Tuesday, July 8, 2014

Speak with a Bankruptcy Lawyer Before Filing for Bankruptcy

Bankruptcy Lawyer
It is important to consult with a bankruptcy lawyer before you file.  This will help you understand your options fully and how they will impact you and your family both now and in the future.  Selecting the right type of filing is the first step to achieving your financial goals and getting out from under your debts.

One of the first things we will ask during your consultation is what your goals are.  Consider the financial goals you have for your family. This should include what you want your monthly budget to look like and what assets you want to keep or get rid of.  We also need to know how much money you are making on a monthly basis and what your current expenses are aside from your debts.  This will help us make an educated recommendation on how you should proceed.

As a bankruptcy lawyer, we can help with a Chapter 7 and Chapter 13 bankruptcy. There are major differences between the two and it is important to select the right one.

Chapter 13
A Chapter 13 filing is a good idea for people who want to keep the majority of their assets and pay back creditors over time.  Many people don’t like the idea of liquidating everything so they would rather continue to pay off their debt in a way that is manageable on a monthly basis.  We work with clients to create a monthly budget that is reasonable and affordable.  This budget needs to take into consideration how much money you make after paying taxes, child support, rent or a mortgage, utilities, groceries, gas and incidentals.  The remaining amount should be what you have available for making debt payments.  Every monthly expense has to be calculated otherwise you will not be able to keep up with the arranged payment plans.  If the trustee feels that your monthly budget is accurate they will look at your proposed settlement plan.  In this scenario, your creditors will take a reduced amount overall while still getting something in return.

Chapter 7
This is a liquidation bankruptcy where your assets are sold to pay off your debts. This may include all of your assets including your home.  However, as a bankruptcy lawyer we will request that certain assets like your home and car are exempt from liquidation.  The trustee is likely to approve this as long as there is not a lot of equity in the property.  If the equity in the property is enough to pay off a lot of your debts, it may need to be sold.  This is an ideal situation for people that cannot possibly make debt payments and want to be free from the stress quickly.  Once the bankruptcy is approved your creditors cannot come after you for additional payments.

To learn more about the various types of filings and what they can mean for your financial future, call the Travis Law Firm at (951) 274-9501.

Tuesday, July 1, 2014

A Bankruptcy Attorney Can Help to Stop a Foreclosure

Bankruptcy Attorney
If you are facing foreclosure, a bankruptcy attorney can help stop the process.  It is important to consult with a lawyer right away if you feel that the bank is about to start a foreclosure action.  Once they have filed a motion to foreclose with the court it is more difficult to stop the process.  The Travis Law Firm helps families throughout California to stay in their home while navigating through bankruptcy proceedings. 

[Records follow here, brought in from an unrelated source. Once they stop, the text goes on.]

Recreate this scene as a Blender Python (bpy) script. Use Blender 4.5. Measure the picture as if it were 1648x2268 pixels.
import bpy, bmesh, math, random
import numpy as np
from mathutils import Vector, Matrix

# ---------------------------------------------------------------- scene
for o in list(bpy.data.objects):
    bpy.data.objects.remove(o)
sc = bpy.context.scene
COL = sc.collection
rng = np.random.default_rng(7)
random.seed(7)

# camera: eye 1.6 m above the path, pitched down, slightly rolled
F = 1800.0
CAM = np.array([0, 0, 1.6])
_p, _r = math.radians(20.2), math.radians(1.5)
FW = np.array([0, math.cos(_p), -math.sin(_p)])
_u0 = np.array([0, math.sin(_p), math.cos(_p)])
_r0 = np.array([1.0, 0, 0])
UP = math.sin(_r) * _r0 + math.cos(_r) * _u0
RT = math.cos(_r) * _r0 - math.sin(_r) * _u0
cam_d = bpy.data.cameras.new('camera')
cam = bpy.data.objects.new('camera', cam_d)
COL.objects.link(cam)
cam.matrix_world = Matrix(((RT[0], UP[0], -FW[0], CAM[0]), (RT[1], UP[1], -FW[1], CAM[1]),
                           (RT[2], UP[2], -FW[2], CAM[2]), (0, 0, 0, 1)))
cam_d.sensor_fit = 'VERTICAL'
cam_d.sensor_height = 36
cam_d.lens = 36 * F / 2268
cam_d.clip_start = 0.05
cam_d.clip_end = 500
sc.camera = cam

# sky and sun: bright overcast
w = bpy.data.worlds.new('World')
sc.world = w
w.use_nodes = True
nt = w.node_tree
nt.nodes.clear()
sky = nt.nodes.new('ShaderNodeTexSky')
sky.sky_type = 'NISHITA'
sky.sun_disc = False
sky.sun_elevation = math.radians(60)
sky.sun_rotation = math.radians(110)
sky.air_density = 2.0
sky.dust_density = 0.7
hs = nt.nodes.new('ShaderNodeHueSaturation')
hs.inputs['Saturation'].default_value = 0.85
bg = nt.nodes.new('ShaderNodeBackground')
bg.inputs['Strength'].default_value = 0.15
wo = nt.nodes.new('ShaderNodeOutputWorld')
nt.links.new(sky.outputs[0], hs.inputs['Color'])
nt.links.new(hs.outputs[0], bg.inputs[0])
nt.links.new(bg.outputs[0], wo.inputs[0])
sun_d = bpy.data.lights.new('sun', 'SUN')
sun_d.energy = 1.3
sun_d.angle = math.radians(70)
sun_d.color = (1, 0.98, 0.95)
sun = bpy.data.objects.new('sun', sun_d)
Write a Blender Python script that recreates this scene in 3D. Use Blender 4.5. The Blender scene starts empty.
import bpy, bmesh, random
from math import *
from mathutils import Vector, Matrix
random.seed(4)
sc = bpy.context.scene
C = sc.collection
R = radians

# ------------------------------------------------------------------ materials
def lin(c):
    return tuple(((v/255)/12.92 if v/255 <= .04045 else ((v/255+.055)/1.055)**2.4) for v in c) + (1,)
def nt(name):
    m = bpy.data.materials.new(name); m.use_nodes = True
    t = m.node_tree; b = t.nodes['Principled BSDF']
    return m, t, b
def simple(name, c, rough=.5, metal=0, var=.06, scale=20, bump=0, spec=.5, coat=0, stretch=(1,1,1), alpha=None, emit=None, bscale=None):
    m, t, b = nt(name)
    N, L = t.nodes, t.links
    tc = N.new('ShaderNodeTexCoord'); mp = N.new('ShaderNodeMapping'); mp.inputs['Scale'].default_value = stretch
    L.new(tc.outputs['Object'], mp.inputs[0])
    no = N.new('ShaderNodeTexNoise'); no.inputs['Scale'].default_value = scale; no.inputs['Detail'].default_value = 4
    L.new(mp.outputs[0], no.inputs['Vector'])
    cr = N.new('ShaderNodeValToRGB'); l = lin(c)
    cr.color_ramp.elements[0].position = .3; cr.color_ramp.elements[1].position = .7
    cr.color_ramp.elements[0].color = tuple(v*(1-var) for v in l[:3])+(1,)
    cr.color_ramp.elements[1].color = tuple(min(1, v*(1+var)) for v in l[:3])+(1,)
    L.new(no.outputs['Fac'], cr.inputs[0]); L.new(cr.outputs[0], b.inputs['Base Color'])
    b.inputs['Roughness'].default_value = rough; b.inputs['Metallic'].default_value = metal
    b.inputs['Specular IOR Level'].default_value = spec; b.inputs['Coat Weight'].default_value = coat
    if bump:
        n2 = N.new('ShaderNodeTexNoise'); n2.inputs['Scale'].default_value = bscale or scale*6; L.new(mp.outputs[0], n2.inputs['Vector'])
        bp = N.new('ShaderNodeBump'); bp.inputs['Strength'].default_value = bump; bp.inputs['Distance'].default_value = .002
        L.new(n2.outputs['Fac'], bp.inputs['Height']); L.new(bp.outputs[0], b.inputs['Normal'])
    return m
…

There are two main types of bankruptcy, a Chapter 7 and Chapter 13.  Once you file with the court, an automatic stay is put in place so that your creditors cannot continue their collection action until the court has sorted things out. This is a huge benefit for families that want to find a way to stay in their home but are overwhelmed by the constant collection calls and being behind on their bills. 

Consulting a bankruptcy attorney is the first step in the process.  We can make recommendations on which type of bankruptcy you should file based on your current financial situation, needs and goals.  Filing correctly is essential for stopping foreclosure and time is of the essence so do not delay in contacting us. 

Chapter 7
A chapter 7 is the most commonly known bankruptcy because it liquidates your assets in order to wipe out your debts.  In this scenario, the court appointed trustee will review your documents to determine how much money your creditors would receive if your assets were sold off to pay them.  It is understood that they will not get what is owed to them but hopefully they get something.  If you have a lot of equity in your home, the trustee may require it to be sold.  Typically those facing foreclosure do not have a lot of equity so selling it would not help the situation.  When this is the case, you can request for it to be exempt from the proceedings.  The trustee will make their determination in part based on your ability to keep paying the mortgage.  If your other debts were wiped out could you pay your mortgage on time?  If so, you have a good chance of being able to keep your home.  

In this scenario, the lender will often take the amount that you owe in back payments and interest then attach it to the end of the loan.  This allows you to make payments on time going forward.  Once your bankruptcy is finalized you still have to make these future payments on time.  If you don’t there is nothing stopping the lender from foreclosing again. 

Chapter 13
This type of bankruptcy allows you to create a settlement plan and make payments to your lenders.  They typically have to agree to a reduced payoff amount and your bankruptcy attorney will make a proposed payment plan to the trustee.  This plan needs to be realistic, and the trustee needs to feel confident in your ability to make the payments over a period of time.  This usually lasts for three to five years.  If you want to keep your home, the payment should be included in your ongoing monthly payments.